Skip the pictures. Set down, word for word, the lines from the start of the material up to and including the line with "tube_light((-1.62, .47, 4.672), radians(-45), .6, 'lit".
────────────────────
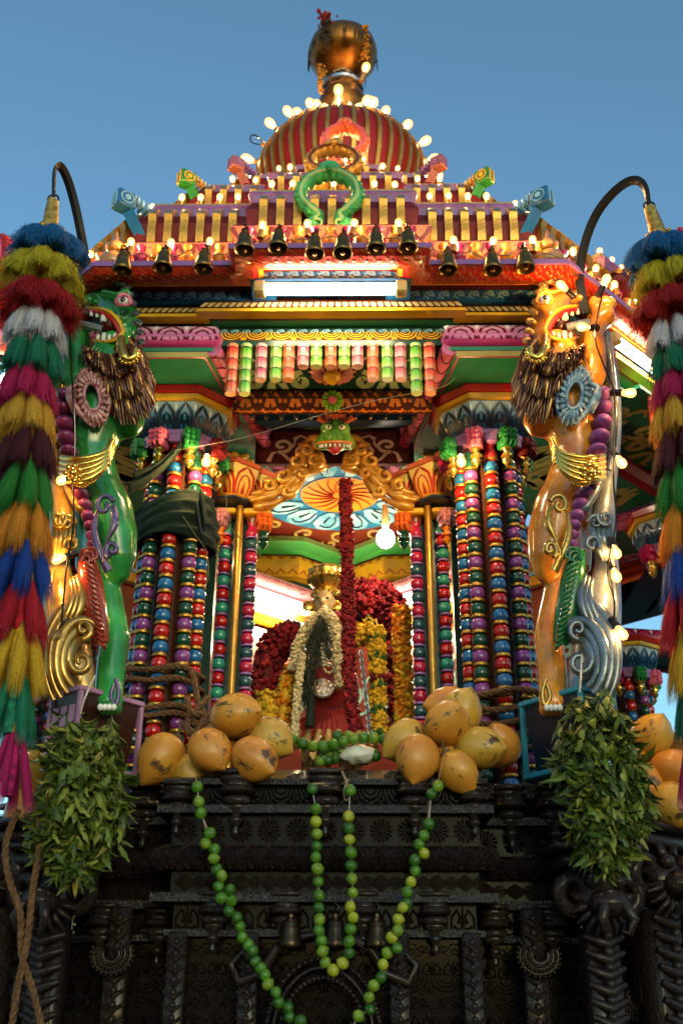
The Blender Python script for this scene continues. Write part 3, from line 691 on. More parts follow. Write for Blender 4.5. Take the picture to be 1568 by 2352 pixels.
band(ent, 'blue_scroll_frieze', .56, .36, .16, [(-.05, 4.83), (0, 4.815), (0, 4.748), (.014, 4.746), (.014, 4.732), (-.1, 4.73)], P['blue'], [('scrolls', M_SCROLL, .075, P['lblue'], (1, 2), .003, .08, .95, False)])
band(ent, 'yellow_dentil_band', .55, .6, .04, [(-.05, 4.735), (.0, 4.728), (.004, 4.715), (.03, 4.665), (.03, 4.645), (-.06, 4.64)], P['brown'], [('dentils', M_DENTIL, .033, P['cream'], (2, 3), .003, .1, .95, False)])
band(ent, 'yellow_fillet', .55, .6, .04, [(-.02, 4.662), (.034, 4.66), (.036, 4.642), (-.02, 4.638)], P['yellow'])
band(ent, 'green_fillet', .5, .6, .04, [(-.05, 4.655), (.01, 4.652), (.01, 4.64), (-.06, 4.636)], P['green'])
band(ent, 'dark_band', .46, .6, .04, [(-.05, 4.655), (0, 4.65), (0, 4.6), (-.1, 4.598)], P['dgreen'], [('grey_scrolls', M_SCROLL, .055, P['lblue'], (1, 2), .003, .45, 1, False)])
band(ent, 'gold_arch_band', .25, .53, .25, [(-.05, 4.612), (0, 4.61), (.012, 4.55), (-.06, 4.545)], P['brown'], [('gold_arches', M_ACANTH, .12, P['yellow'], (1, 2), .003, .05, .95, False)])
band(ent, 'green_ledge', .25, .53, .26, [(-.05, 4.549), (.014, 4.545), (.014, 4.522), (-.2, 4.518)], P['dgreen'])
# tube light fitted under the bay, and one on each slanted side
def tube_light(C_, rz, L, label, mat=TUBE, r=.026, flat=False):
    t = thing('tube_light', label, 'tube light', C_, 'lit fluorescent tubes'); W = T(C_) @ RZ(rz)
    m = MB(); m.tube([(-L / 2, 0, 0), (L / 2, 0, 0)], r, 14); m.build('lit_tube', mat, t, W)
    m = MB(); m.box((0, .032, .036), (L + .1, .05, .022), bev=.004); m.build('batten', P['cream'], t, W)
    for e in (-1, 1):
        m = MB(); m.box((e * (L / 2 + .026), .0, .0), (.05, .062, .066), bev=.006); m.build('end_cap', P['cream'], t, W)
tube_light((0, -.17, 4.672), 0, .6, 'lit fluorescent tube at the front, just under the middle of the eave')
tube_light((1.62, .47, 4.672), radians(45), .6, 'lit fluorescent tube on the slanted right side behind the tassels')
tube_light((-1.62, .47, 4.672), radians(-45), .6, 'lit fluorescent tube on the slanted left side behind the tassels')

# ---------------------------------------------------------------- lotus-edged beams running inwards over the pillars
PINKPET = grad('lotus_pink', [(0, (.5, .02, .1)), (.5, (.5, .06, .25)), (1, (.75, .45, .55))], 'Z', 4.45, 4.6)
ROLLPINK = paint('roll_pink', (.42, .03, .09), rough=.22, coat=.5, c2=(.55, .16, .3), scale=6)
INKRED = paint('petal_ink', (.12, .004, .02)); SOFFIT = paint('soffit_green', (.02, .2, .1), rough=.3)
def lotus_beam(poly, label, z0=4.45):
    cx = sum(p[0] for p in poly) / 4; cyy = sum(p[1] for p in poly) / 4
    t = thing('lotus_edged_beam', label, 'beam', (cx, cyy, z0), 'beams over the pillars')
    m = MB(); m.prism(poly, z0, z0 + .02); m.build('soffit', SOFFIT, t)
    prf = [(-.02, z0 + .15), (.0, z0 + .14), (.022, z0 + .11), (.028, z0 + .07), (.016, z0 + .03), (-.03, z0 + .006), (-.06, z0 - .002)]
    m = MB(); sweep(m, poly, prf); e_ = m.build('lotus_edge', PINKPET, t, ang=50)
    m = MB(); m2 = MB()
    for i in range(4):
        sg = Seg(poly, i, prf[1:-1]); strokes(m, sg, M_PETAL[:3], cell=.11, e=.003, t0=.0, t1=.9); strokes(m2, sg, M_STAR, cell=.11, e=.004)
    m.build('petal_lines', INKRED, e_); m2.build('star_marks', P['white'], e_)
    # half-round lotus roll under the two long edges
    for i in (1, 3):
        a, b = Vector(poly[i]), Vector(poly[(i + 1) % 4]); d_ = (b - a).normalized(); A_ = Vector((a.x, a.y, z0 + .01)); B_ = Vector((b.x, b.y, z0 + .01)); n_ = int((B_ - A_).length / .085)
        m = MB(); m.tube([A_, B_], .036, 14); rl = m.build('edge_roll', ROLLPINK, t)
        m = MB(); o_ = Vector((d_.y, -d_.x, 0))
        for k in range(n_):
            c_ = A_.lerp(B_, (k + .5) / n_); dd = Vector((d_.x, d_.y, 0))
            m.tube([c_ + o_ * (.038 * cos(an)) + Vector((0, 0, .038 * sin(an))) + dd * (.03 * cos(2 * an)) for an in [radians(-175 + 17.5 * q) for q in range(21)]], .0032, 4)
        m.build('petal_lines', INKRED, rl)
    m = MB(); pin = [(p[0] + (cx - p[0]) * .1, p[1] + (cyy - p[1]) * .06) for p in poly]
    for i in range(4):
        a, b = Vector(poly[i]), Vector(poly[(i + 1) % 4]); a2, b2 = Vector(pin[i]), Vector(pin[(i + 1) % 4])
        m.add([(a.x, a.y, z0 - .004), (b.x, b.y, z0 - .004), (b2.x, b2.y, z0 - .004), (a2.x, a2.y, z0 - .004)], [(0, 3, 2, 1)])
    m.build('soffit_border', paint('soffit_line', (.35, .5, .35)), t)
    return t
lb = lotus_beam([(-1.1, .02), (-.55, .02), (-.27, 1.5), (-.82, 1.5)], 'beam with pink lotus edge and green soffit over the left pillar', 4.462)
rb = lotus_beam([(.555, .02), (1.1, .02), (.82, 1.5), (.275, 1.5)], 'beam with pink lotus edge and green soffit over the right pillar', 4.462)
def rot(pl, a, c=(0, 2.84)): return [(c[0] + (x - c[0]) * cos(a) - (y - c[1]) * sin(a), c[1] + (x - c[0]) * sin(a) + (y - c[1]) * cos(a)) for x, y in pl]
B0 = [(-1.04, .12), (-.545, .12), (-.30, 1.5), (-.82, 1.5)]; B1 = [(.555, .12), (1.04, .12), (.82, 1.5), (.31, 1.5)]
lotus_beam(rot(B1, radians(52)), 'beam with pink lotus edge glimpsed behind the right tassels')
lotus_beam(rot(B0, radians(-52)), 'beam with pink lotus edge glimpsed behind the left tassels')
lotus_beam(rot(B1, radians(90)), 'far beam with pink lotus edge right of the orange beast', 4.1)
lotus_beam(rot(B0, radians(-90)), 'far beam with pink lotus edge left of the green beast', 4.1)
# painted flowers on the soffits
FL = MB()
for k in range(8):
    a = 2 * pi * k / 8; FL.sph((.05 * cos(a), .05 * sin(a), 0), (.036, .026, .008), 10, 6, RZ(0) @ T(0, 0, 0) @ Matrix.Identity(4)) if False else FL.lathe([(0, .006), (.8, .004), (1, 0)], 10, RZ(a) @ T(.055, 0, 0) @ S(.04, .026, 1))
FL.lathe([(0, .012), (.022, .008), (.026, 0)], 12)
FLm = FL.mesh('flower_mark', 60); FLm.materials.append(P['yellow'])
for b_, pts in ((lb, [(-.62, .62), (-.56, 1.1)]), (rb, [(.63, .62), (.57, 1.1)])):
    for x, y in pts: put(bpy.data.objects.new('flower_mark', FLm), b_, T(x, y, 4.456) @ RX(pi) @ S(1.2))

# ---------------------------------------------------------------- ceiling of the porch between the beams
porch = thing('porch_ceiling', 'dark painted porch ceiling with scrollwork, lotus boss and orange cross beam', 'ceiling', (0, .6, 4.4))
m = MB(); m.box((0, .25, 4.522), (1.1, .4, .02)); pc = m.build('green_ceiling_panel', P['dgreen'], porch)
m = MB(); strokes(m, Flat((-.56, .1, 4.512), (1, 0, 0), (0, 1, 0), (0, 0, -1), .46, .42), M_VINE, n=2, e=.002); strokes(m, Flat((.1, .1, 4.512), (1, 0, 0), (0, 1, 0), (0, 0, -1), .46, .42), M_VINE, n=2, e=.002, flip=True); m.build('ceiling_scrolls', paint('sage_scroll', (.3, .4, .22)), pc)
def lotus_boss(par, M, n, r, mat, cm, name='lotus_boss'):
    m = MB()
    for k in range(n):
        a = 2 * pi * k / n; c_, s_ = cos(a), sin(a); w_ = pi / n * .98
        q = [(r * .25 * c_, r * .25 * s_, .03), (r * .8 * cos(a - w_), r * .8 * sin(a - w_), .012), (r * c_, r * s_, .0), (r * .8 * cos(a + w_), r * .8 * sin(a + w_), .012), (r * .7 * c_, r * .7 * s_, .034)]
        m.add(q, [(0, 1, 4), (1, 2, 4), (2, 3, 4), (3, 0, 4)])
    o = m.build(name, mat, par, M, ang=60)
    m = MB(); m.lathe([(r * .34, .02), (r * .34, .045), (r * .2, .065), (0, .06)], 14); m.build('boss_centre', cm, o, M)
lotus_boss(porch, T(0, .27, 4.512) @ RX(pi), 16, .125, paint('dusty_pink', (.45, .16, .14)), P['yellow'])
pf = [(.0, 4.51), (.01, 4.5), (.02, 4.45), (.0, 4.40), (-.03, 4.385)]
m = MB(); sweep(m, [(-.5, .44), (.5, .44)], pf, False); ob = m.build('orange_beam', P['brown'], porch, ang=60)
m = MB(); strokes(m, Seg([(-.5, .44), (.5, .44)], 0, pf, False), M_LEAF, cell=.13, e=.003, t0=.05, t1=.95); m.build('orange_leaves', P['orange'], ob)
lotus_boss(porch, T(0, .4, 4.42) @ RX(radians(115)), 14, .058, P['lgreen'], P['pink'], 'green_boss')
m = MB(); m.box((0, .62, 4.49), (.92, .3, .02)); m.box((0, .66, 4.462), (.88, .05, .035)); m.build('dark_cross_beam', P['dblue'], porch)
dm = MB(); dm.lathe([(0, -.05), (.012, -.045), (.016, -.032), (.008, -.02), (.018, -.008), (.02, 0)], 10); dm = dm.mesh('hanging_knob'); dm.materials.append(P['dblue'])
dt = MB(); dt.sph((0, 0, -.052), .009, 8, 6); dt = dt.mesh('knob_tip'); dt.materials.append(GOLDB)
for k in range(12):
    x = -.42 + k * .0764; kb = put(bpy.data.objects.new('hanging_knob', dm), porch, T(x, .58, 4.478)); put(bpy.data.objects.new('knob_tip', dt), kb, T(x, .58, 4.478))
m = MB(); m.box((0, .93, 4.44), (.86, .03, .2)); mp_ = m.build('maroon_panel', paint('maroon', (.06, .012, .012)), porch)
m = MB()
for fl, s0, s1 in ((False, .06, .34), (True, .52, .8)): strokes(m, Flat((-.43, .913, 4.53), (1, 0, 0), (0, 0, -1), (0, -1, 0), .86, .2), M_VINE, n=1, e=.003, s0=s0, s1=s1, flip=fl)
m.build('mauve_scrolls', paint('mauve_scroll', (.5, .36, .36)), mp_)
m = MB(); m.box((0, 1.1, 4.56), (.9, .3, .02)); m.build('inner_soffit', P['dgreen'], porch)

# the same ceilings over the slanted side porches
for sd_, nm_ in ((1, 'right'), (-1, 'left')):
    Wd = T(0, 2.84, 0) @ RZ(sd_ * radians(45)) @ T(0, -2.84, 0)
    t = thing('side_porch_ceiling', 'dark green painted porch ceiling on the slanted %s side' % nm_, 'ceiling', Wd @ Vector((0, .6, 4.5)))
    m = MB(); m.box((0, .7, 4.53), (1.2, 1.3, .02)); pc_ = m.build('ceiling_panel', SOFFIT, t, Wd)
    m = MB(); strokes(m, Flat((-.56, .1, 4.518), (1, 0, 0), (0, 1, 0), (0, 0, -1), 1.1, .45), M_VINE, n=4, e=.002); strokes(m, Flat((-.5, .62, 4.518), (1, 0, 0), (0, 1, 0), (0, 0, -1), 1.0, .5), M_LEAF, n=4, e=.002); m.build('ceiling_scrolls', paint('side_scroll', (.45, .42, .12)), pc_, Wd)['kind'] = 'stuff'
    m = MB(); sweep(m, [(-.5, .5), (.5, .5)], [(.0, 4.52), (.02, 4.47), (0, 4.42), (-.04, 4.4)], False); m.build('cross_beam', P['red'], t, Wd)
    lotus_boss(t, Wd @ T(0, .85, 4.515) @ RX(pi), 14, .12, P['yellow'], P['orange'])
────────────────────
» **RESPONSE TO THE TASK**
The Blender Python script for this scene continues. Write part 3, from line 691 on. More parts follow. Write for Blender 4.5. Take the picture to be 1568 by 2352 pixels.
band(ent, 'blue_scroll_frieze', .56, .36, .16, [(-.05, 4.83), (0, 4.815), (0, 4.748), (.014, 4.746), (.014, 4.732), (-.1, 4.73)], P['blue'], [('scrolls', M_SCROLL, .075, P['lblue'], (1, 2), .003, .08, .95, False)])
band(ent, 'yellow_dentil_band', .55, .6, .04, [(-.05, 4.735), (.0, 4.728), (.004, 4.715), (.03, 4.665), (.03, 4.645), (-.06, 4.64)], P['brown'], [('dentils', M_DENTIL, .033, P['cream'], (2, 3), .003, .1, .95, False)])
band(ent, 'yellow_fillet', .55, .6, .04, [(-.02, 4.662), (.034, 4.66), (.036, 4.642), (-.02, 4.638)], P['yellow'])
band(ent, 'green_fillet', .5, .6, .04, [(-.05, 4.655), (.01, 4.652), (.01, 4.64), (-.06, 4.636)], P['green'])
band(ent, 'dark_band', .46, .6, .04, [(-.05, 4.655), (0, 4.65), (0, 4.6), (-.1, 4.598)], P['dgreen'], [('grey_scrolls', M_SCROLL, .055, P['lblue'], (1, 2), .003, .45, 1, False)])
band(ent, 'gold_arch_band', .25, .53, .25, [(-.05, 4.612), (0, 4.61), (.012, 4.55), (-.06, 4.545)], P['brown'], [('gold_arches', M_ACANTH, .12, P['yellow'], (1, 2), .003, .05, .95, False)])
band(ent, 'green_ledge', .25, .53, .26, [(-.05, 4.549), (.014, 4.545), (.014, 4.522), (-.2, 4.518)], P['dgreen'])
# tube light fitted under the bay, and one on each slanted side
def tube_light(C_, rz, L, label, mat=TUBE, r=.026, flat=False):
    t = thing('tube_light', label, 'tube light', C_, 'lit fluorescent tubes'); W = T(C_) @ RZ(rz)
    m = MB(); m.tube([(-L / 2, 0, 0), (L / 2, 0, 0)], r, 14); m.build('lit_tube', mat, t, W)
    m = MB(); m.box((0, .032, .036), (L + .1, .05, .022), bev=.004); m.build('batten', P['cream'], t, W)
    for e in (-1, 1):
        m = MB(); m.box((e * (L / 2 + .026), .0, .0), (.05, .062, .066), bev=.006); m.build('end_cap', P['cream'], t, W)
tube_light((0, -.17, 4.672), 0, .6, 'lit fluorescent tube at the front, just under the middle of the eave')
tube_light((1.62, .47, 4.672), radians(45), .6, 'lit fluorescent tube on the slanted right side behind the tassels')
tube_light((-1.62, .47, 4.672), radians(-45), .6, 'lit fluorescent tube on the slanted left side behind the tassels')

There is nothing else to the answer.